Putin refuerza la intervención de los territorios secesionistas de Osetia del Sur y Abjasia, en Georgia; reafirma el dominio de Crimea avanzando decidido en Ucrania, un paso vital para el comercio de los hidrocarburos, tan importante para la debilitada economía de Rusia. Este empeño de determinar la orientación exterior del espacio postsoviético congela de un golpe las aspiraciones independentistas y democráticas de Ucrania y Georgia, que persiguen adherirse a la Alianza Atlántica y a la Unión Europea.
El segundo, el cierre de la Organización Memorial de Derechos Humanos, fundada por Mijail Gorbachov, cumplidas tres décadas de arduo trabajo a favor de la memoria histórica de los crímenes soviéticos.
China, por su parte, paciente y cautelosa muestra las garras a Taiwán y Hong Kong. Hace pocos días ocurrió la intervención arbitraria y la detención de la junta directiva del diario Stand News, uno de los pocos medios democráticos de la antigua colonia británica.
No obstante, lo más resaltante es la alta inversión de Pekín en el continente americano para satisfacer su hambre energética. Un punto, por cierto, que señala la abierta competencia entre la democracia profesada por Washington y el autoritarismo de los sucesores de Mao.
Hugo Chávez y Nicolás Maduro han cedido la soberanía política venezolana a La Habana de Fidel y Raúl Castro. Con el respaldo de la empresa petrolera china CNOOC y la poderosa rusa Rosneft, los socios sino-soviéticos que explotan sin control los ingentes recursos de hidrocarburos y mineros de Venezuela. Esta es la evidencia de los astutos y engañosos pasos del Gato con botas autoritario, comunista populista, en la inmensidad del continente americano, desde el río Grande a la Patagonia.

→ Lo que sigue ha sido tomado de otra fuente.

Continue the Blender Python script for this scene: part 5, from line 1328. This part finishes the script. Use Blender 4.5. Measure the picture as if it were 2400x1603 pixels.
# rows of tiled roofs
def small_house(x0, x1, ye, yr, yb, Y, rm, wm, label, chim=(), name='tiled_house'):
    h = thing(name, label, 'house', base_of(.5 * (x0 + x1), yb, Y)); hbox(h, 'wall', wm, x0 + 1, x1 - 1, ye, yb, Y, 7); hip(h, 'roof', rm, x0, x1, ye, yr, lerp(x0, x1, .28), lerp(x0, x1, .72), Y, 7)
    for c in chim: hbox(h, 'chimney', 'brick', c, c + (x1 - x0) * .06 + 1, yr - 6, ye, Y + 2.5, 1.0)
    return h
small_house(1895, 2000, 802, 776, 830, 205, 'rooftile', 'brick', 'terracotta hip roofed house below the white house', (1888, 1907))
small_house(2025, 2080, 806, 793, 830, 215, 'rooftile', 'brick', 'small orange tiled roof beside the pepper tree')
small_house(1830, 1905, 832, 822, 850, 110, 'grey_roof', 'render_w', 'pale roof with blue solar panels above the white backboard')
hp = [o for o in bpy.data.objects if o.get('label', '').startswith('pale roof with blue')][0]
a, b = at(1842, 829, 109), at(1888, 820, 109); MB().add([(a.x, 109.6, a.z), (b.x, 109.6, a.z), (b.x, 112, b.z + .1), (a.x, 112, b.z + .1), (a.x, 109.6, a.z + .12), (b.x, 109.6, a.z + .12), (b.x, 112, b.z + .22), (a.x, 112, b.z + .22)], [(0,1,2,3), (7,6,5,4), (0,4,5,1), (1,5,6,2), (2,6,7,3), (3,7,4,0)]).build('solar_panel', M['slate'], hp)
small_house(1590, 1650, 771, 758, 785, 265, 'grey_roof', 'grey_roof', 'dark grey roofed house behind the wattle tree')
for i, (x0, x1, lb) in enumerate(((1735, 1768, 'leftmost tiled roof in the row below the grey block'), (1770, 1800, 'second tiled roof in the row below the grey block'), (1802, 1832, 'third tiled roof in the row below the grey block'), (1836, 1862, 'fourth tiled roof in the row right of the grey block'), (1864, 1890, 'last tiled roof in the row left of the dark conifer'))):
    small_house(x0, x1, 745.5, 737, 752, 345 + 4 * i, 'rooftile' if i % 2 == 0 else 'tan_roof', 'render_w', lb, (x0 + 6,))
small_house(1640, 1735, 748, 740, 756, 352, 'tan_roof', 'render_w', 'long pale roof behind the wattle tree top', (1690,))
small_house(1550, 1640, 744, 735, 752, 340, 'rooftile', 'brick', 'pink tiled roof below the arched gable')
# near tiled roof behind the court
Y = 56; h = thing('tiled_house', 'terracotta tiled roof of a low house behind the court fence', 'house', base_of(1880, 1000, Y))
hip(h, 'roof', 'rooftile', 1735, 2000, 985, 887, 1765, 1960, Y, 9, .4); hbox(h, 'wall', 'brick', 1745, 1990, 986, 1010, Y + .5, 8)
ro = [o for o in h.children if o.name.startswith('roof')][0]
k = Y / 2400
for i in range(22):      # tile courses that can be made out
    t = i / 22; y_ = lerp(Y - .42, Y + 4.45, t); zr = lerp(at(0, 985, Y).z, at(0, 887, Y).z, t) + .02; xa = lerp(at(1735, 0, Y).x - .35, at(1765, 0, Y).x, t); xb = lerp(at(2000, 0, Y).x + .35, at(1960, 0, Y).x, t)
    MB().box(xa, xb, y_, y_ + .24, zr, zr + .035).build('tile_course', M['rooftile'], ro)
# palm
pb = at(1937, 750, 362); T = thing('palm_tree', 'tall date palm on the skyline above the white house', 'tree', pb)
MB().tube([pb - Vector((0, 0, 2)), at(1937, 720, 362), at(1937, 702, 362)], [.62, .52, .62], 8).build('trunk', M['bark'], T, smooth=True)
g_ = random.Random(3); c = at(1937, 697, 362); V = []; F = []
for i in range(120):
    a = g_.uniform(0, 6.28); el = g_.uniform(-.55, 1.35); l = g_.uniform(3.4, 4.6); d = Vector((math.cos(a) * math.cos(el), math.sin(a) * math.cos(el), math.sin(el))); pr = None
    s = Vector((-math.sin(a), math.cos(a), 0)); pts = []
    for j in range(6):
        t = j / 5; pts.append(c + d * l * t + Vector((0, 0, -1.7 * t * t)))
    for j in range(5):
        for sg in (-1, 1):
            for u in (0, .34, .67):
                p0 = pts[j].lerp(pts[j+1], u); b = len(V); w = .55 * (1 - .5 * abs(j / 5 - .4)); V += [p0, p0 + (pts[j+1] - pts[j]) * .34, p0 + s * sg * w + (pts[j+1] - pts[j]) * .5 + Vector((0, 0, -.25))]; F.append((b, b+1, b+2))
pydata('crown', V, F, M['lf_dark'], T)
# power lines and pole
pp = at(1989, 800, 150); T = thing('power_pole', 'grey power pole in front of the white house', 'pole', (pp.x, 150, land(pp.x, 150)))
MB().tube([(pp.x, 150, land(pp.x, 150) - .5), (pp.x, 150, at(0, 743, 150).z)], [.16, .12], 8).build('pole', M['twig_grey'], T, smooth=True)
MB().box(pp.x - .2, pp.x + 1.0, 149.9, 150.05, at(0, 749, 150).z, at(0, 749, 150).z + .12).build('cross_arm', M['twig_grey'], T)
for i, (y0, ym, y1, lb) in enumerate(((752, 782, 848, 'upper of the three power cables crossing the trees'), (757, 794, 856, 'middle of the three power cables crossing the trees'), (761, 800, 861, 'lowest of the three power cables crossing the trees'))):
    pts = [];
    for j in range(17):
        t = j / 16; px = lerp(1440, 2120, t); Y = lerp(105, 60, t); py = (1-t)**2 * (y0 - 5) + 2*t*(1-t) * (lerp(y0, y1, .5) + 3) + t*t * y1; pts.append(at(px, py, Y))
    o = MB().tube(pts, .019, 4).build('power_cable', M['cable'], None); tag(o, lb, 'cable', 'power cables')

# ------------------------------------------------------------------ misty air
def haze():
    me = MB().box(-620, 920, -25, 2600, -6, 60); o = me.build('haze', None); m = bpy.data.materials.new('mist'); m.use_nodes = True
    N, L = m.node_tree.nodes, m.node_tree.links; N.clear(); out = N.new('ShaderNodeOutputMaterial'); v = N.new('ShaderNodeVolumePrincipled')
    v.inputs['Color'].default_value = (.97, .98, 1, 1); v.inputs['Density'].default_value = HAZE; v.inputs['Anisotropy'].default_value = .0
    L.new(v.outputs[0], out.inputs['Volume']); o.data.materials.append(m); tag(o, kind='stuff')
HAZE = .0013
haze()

El desafío es de vida o muerte para los demócratas del mundo. Europa, escarmentada, escaldada cruelmente por la Gran Guerra y la Segunda Guerra Mundial entenderá su papel. Estados Unidos, por su lado empieza a comprender el grave peligro que corren la democracia y la libertad. Pienso que solos, sin ayuda, los países de América Latina están perdidos.
Concluyo con un llamado a todos mis paisanos americanos, convencido que el bien común requiere unidad, mesura, decencia, prudencia y bon sens.